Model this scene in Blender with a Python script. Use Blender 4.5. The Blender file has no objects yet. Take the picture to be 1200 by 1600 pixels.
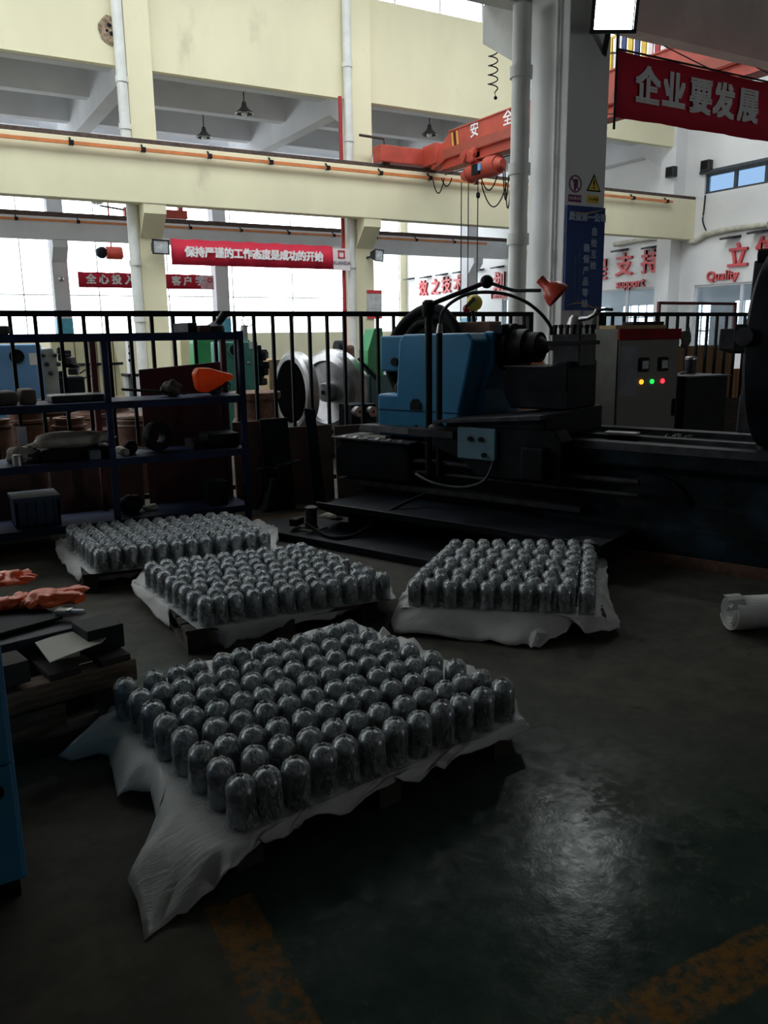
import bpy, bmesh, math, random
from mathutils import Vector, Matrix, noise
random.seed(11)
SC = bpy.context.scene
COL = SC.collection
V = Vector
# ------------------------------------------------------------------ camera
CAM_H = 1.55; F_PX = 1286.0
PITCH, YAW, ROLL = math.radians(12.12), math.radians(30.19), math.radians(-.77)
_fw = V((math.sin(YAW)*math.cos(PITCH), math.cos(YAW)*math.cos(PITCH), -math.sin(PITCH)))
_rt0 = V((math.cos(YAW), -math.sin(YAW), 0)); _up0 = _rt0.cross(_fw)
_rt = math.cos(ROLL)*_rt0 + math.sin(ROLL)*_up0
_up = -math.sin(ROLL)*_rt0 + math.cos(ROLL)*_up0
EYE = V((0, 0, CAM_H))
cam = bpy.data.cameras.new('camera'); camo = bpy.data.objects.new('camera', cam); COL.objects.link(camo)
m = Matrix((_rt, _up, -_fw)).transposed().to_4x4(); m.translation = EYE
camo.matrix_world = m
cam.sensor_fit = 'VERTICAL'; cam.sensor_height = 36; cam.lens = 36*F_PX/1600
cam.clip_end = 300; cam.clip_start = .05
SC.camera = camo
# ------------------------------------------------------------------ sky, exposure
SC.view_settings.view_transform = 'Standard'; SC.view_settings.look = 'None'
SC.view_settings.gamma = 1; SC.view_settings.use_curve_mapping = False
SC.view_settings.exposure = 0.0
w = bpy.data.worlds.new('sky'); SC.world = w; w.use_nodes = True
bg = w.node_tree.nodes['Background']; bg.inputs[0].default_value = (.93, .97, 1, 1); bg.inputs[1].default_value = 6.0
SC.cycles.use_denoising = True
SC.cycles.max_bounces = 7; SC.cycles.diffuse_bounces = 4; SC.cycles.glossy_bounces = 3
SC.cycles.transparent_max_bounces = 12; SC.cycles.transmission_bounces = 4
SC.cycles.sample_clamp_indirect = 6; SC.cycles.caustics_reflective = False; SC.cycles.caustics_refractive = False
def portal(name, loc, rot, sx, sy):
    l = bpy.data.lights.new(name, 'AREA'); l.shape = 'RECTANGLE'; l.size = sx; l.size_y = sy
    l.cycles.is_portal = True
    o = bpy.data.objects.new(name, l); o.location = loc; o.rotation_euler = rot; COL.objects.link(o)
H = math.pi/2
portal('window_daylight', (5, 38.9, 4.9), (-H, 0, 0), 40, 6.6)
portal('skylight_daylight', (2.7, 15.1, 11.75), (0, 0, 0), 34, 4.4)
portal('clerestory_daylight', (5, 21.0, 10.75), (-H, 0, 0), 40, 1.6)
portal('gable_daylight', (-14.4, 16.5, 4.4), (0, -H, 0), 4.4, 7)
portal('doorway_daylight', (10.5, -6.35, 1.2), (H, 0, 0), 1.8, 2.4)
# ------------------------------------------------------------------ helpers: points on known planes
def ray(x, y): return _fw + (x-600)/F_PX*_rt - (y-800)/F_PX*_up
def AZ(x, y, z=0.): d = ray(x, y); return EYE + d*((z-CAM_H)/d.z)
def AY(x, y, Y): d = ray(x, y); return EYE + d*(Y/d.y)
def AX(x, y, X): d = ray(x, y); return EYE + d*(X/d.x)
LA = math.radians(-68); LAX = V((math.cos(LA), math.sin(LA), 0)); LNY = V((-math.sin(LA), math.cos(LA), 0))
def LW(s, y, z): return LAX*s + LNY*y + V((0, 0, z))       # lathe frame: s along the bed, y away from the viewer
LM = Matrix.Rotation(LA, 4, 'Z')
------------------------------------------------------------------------
| What you have to do |
Make an exact copy of the listing above. Do not include the pictures.

| Result for this exercise |
Model this scene in Blender with a Python script. Use Blender 4.5. The Blender file has no objects yet. Take the picture to be 1200 by 1600 pixels.
import bpy, bmesh, math, random
from mathutils import Vector, Matrix, noise
random.seed(11)
SC = bpy.context.scene
COL = SC.collection
V = Vector
# ------------------------------------------------------------------ camera
CAM_H = 1.55; F_PX = 1286.0
PITCH, YAW, ROLL = math.radians(12.12), math.radians(30.19), math.radians(-.77)
_fw = V((math.sin(YAW)*math.cos(PITCH), math.cos(YAW)*math.cos(PITCH), -math.sin(PITCH)))
_rt0 = V((math.cos(YAW), -math.sin(YAW), 0)); _up0 = _rt0.cross(_fw)
_rt = math.cos(ROLL)*_rt0 + math.sin(ROLL)*_up0
_up = -math.sin(ROLL)*_rt0 + math.cos(ROLL)*_up0
EYE = V((0, 0, CAM_H))
cam = bpy.data.cameras.new('camera'); camo = bpy.data.objects.new('camera', cam); COL.objects.link(camo)
m = Matrix((_rt, _up, -_fw)).transposed().to_4x4(); m.translation = EYE
camo.matrix_world = m
cam.sensor_fit = 'VERTICAL'; cam.sensor_height = 36; cam.lens = 36*F_PX/1600
cam.clip_end = 300; cam.clip_start = .05
SC.camera = camo
# ------------------------------------------------------------------ sky, exposure
SC.view_settings.view_transform = 'Standard'; SC.view_settings.look = 'None'
SC.view_settings.gamma = 1; SC.view_settings.use_curve_mapping = False
SC.view_settings.exposure = 0.0
w = bpy.data.worlds.new('sky'); SC.world = w; w.use_nodes = True
bg = w.node_tree.nodes['Background']; bg.inputs[0].default_value = (.93, .97, 1, 1); bg.inputs[1].default_value = 6.0
SC.cycles.use_denoising = True
SC.cycles.max_bounces = 7; SC.cycles.diffuse_bounces = 4; SC.cycles.glossy_bounces = 3
SC.cycles.transparent_max_bounces = 12; SC.cycles.transmission_bounces = 4
SC.cycles.sample_clamp_indirect = 6; SC.cycles.caustics_reflective = False; SC.cycles.caustics_refractive = False
def portal(name, loc, rot, sx, sy):
    l = bpy.data.lights.new(name, 'AREA'); l.shape = 'RECTANGLE'; l.size = sx; l.size_y = sy
    l.cycles.is_portal = True
    o = bpy.data.objects.new(name, l); o.location = loc; o.rotation_euler = rot; COL.objects.link(o)
H = math.pi/2
portal('window_daylight', (5, 38.9, 4.9), (-H, 0, 0), 40, 6.6)
portal('skylight_daylight', (2.7, 15.1, 11.75), (0, 0, 0), 34, 4.4)
portal('clerestory_daylight', (5, 21.0, 10.75), (-H, 0, 0), 40, 1.6)
portal('gable_daylight', (-14.4, 16.5, 4.4), (0, -H, 0), 4.4, 7)
portal('doorway_daylight', (10.5, -6.35, 1.2), (H, 0, 0), 1.8, 2.4)
# ------------------------------------------------------------------ helpers: points on known planes
def ray(x, y): return _fw + (x-600)/F_PX*_rt - (y-800)/F_PX*_up
def AZ(x, y, z=0.): d = ray(x, y); return EYE + d*((z-CAM_H)/d.z)
def AY(x, y, Y): d = ray(x, y); return EYE + d*(Y/d.y)
def AX(x, y, X): d = ray(x, y); return EYE + d*(X/d.x)
LA = math.radians(-68); LAX = V((math.cos(LA), math.sin(LA), 0)); LNY = V((-math.sin(LA), math.cos(LA), 0))
def LW(s, y, z): return LAX*s + LNY*y + V((0, 0, z))       # lathe frame: s along the bed, y away from the viewer
LM = Matrix.Rotation(LA, 4, 'Z')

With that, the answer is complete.